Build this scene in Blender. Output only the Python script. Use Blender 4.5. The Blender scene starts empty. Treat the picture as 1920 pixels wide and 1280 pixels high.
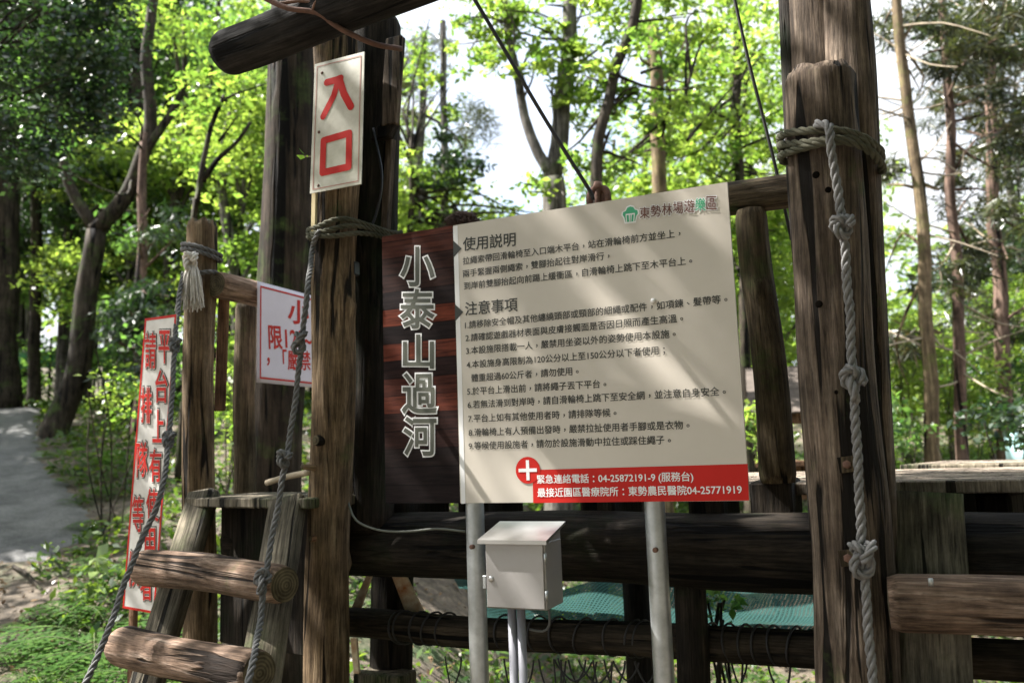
import bpy, math, random
import numpy as np
from mathutils import Vector, Matrix, noise
from math import sin, cos, pi, radians, sqrt, atan2, floor
R = random.Random(11)
NR = np.random.default_rng(5)
SC = bpy.context.scene
COL = SC.collection

# ------------------------------------------------------------------ camera
F = 1557.0                                   # focal length in photo pixels (1920 wide)
PITCH, ROLL = 0.13214, 0.03451
CAM = np.array([0.0, 0.0, 1.5])
_f = np.array([0, cos(PITCH), sin(PITCH)]); _r = np.array([1.0, 0, 0]); _u = np.cross(_r, _f)
CR = cos(ROLL) * _r - sin(ROLL) * _u
CU = sin(ROLL) * _r + cos(ROLL) * _u
cd = bpy.data.cameras.new('camera'); cam = bpy.data.objects.new('camera', cd); COL.objects.link(cam)
cd.sensor_width = 36; cd.lens = F / 1920 * 36; cd.clip_start = .05; cd.clip_end = 2000
m = Matrix.Identity(4)
for i in range(3):
    m[i][0] = CR[i]; m[i][1] = CU[i]; m[i][2] = -_f[i]; m[i][3] = CAM[i]
cam.matrix_world = m
cd.dof.use_dof = True; cd.dof.focus_distance = 2.42; cd.dof.aperture_fstop = 2.8; cd.dof.aperture_blades = 7
SC.camera = cam

# ------------------------------------------------------------------ light
SUN = np.array([-.62, .10, .80]); SUN /= np.linalg.norm(SUN)
w = bpy.data.worlds.new('World'); SC.world = w; w.use_nodes = True
nt = w.node_tree; nt.nodes.clear()
sky = nt.nodes.new('ShaderNodeTexSky'); sky.sky_type = 'NISHITA'; sky.sun_disc = False
sky.sun_elevation = math.asin(SUN[2]); sky.sun_rotation = atan2(SUN[0], SUN[1])
sky.dust_density = 2.5; sky.air_density = 1.0; sky.ozone_density = 1.0
bg = nt.nodes.new('ShaderNodeBackground'); bg.inputs[1].default_value = .11
wo = nt.nodes.new('ShaderNodeOutputWorld')
tcw = nt.nodes.new('ShaderNodeTexCoord'); cn = nt.nodes.new('ShaderNodeTexNoise'); cn.inputs['Scale'].default_value = 2.2; cn.inputs['Detail'].default_value = 8; nt.links.new(tcw.outputs['Generated'], cn.inputs[0])
cr_ = nt.nodes.new('ShaderNodeValToRGB'); cr_.color_ramp.elements[0].position = .36; cr_.color_ramp.elements[1].position = .56; nt.links.new(cn.outputs[0], cr_.inputs[0])
cmx = nt.nodes.new('ShaderNodeMix'); cmx.data_type = 'RGBA'; cmx.inputs[7].default_value = (2.9, 3.0, 3.15, 1); nt.links.new(cr_.outputs[0], cmx.inputs[0]); nt.links.new(sky.outputs[0], cmx.inputs[6])
nt.links.new(cmx.outputs[2], bg.inputs[0]); nt.links.new(bg.outputs[0], wo.inputs[0])
sd = bpy.data.lights.new('sun', 'SUN'); sd.energy = 5.0; sd.angle = radians(.53); sd.color = (1, .965, .92)
so = bpy.data.objects.new('sun', sd); COL.objects.link(so)
so.rotation_euler = Vector(SUN).to_track_quat('Z', 'Y').to_euler()
SC.view_settings.view_transform = 'Standard'; SC.view_settings.look = 'None'
SC.view_settings.exposure = 2.2; SC.view_settings.gamma = 1
SC.render.engine = 'CYCLES'
SC.cycles.max_bounces = 8; SC.cycles.transparent_max_bounces = 12
SC.cycles.sample_clamp_indirect = 6

# ------------------------------------------------------------------ picture helpers: a pixel of the photo and a distance give a point
def ray(px, py):
    return _f + CR * ((px - 960) / F) - CU * ((py - 640) / F)
def P(px, py, d): return CAM + ray(px, py) * d
def PY(px, py, Y):
    r = ray(px, py); return CAM + r * (Y / r[1])
def PZ(px, py, z):
    r = ray(px, py); return CAM + r * ((z - 1.5) / r[2])
YAW = .41428
U = np.array([cos(YAW), -sin(YAW), 0]); N = np.array([sin(YAW), cos(YAW), 0]); ZZ = np.array([0, 0, 1.0])
O = np.array([-.43376, 2.77534, 1.34612]); D0 = float(N @ O)     # lower left corner of the board
def PB(px, py, off=0.0):
    r = ray(px, py); return CAM + r * ((D0 + off - N @ CAM) / (N @ r))

# ------------------------------------------------------------------ object helpers
WORLD = {}
def link(o, parent=None, M=None):
    M = M or Matrix.Identity(4)
    COL.objects.link(o)
    if parent is not None:
        o.parent = parent
        o.matrix_basis = WORLD[parent.name].inverted() @ M
    else:
        o.matrix_basis = M
    WORLD[o.name] = M
    return o
def tag(o, label, cat, group=None):
    o['label'] = label; o['category'] = cat
    if group: o['group'] = group
    return o
def thing(name, loc, label, cat, group=None):
    o = bpy.data.objects.new(name, None); o.empty_display_size = .1
    link(o, None, Matrix.Translation(Vector(loc)))
    return tag(o, label, cat, group)
def kind(o, k): o['kind'] = k; return o
def mk(name, verts, faces, mat, parent=None, M=None, smooth=True):
    me = bpy.data.meshes.new(name)
    me.from_pydata([tuple(v) for v in verts], [], faces)
    mats = mat if isinstance(mat, (list, tuple)) else [mat]
    for q in mats: me.materials.append(q)
    if smooth: me.polygons.foreach_set('use_smooth', [True] * len(me.polygons))
    me.update()
    return link(bpy.data.objects.new(name, me), parent, M)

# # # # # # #

Required work: Without the pictures, repeat the listing above exactly.

Complete response:
Build this scene in Blender. Output only the Python script. Use Blender 4.5. The Blender scene starts empty. Treat the picture as 1920 pixels wide and 1280 pixels high.
import bpy, math, random
import numpy as np
from mathutils import Vector, Matrix, noise
from math import sin, cos, pi, radians, sqrt, atan2, floor
R = random.Random(11)
NR = np.random.default_rng(5)
SC = bpy.context.scene
COL = SC.collection

# ------------------------------------------------------------------ camera
F = 1557.0                                   # focal length in photo pixels (1920 wide)
PITCH, ROLL = 0.13214, 0.03451
CAM = np.array([0.0, 0.0, 1.5])
_f = np.array([0, cos(PITCH), sin(PITCH)]); _r = np.array([1.0, 0, 0]); _u = np.cross(_r, _f)
CR = cos(ROLL) * _r - sin(ROLL) * _u
CU = sin(ROLL) * _r + cos(ROLL) * _u
cd = bpy.data.cameras.new('camera'); cam = bpy.data.objects.new('camera', cd); COL.objects.link(cam)
cd.sensor_width = 36; cd.lens = F / 1920 * 36; cd.clip_start = .05; cd.clip_end = 2000
m = Matrix.Identity(4)
for i in range(3):
    m[i][0] = CR[i]; m[i][1] = CU[i]; m[i][2] = -_f[i]; m[i][3] = CAM[i]
cam.matrix_world = m
cd.dof.use_dof = True; cd.dof.focus_distance = 2.42; cd.dof.aperture_fstop = 2.8; cd.dof.aperture_blades = 7
SC.camera = cam

# ------------------------------------------------------------------ light
SUN = np.array([-.62, .10, .80]); SUN /= np.linalg.norm(SUN)
w = bpy.data.worlds.new('World'); SC.world = w; w.use_nodes = True
nt = w.node_tree; nt.nodes.clear()
sky = nt.nodes.new('ShaderNodeTexSky'); sky.sky_type = 'NISHITA'; sky.sun_disc = False
sky.sun_elevation = math.asin(SUN[2]); sky.sun_rotation = atan2(SUN[0], SUN[1])
sky.dust_density = 2.5; sky.air_density = 1.0; sky.ozone_density = 1.0
bg = nt.nodes.new('ShaderNodeBackground'); bg.inputs[1].default_value = .11
wo = nt.nodes.new('ShaderNodeOutputWorld')
tcw = nt.nodes.new('ShaderNodeTexCoord'); cn = nt.nodes.new('ShaderNodeTexNoise'); cn.inputs['Scale'].default_value = 2.2; cn.inputs['Detail'].default_value = 8; nt.links.new(tcw.outputs['Generated'], cn.inputs[0])
cr_ = nt.nodes.new('ShaderNodeValToRGB'); cr_.color_ramp.elements[0].position = .36; cr_.color_ramp.elements[1].position = .56; nt.links.new(cn.outputs[0], cr_.inputs[0])
cmx = nt.nodes.new('ShaderNodeMix'); cmx.data_type = 'RGBA'; cmx.inputs[7].default_value = (2.9, 3.0, 3.15, 1); nt.links.new(cr_.outputs[0], cmx.inputs[0]); nt.links.new(sky.outputs[0], cmx.inputs[6])
nt.links.new(cmx.outputs[2], bg.inputs[0]); nt.links.new(bg.outputs[0], wo.inputs[0])
sd = bpy.data.lights.new('sun', 'SUN'); sd.energy = 5.0; sd.angle = radians(.53); sd.color = (1, .965, .92)
so = bpy.data.objects.new('sun', sd); COL.objects.link(so)
so.rotation_euler = Vector(SUN).to_track_quat('Z', 'Y').to_euler()
SC.view_settings.view_transform = 'Standard'; SC.view_settings.look = 'None'
SC.view_settings.exposure = 2.2; SC.view_settings.gamma = 1
SC.render.engine = 'CYCLES'
SC.cycles.max_bounces = 8; SC.cycles.transparent_max_bounces = 12
SC.cycles.sample_clamp_indirect = 6

# ------------------------------------------------------------------ picture helpers: a pixel of the photo and a distance give a point
def ray(px, py):
    return _f + CR * ((px - 960) / F) - CU * ((py - 640) / F)
def P(px, py, d): return CAM + ray(px, py) * d
def PY(px, py, Y):
    r = ray(px, py); return CAM + r * (Y / r[1])
def PZ(px, py, z):
    r = ray(px, py); return CAM + r * ((z - 1.5) / r[2])
YAW = .41428
U = np.array([cos(YAW), -sin(YAW), 0]); N = np.array([sin(YAW), cos(YAW), 0]); ZZ = np.array([0, 0, 1.0])
O = np.array([-.43376, 2.77534, 1.34612]); D0 = float(N @ O)     # lower left corner of the board
def PB(px, py, off=0.0):
    r = ray(px, py); return CAM + r * ((D0 + off - N @ CAM) / (N @ r))

# ------------------------------------------------------------------ object helpers
WORLD = {}
def link(o, parent=None, M=None):
    M = M or Matrix.Identity(4)
    COL.objects.link(o)
    if parent is not None:
        o.parent = parent
        o.matrix_basis = WORLD[parent.name].inverted() @ M
    else:
        o.matrix_basis = M
    WORLD[o.name] = M
    return o
def tag(o, label, cat, group=None):
    o['label'] = label; o['category'] = cat
    if group: o['group'] = group
    return o
def thing(name, loc, label, cat, group=None):
    o = bpy.data.objects.new(name, None); o.empty_display_size = .1
    link(o, None, Matrix.Translation(Vector(loc)))
    return tag(o, label, cat, group)
def kind(o, k): o['kind'] = k; return o
def mk(name, verts, faces, mat, parent=None, M=None, smooth=True):
    me = bpy.data.meshes.new(name)
    me.from_pydata([tuple(v) for v in verts], [], faces)
    mats = mat if isinstance(mat, (list, tuple)) else [mat]
    for q in mats: me.materials.append(q)
    if smooth: me.polygons.foreach_set('use_smooth', [True] * len(me.polygons))
    me.update()
    return link(bpy.data.objects.new(name, me), parent, M)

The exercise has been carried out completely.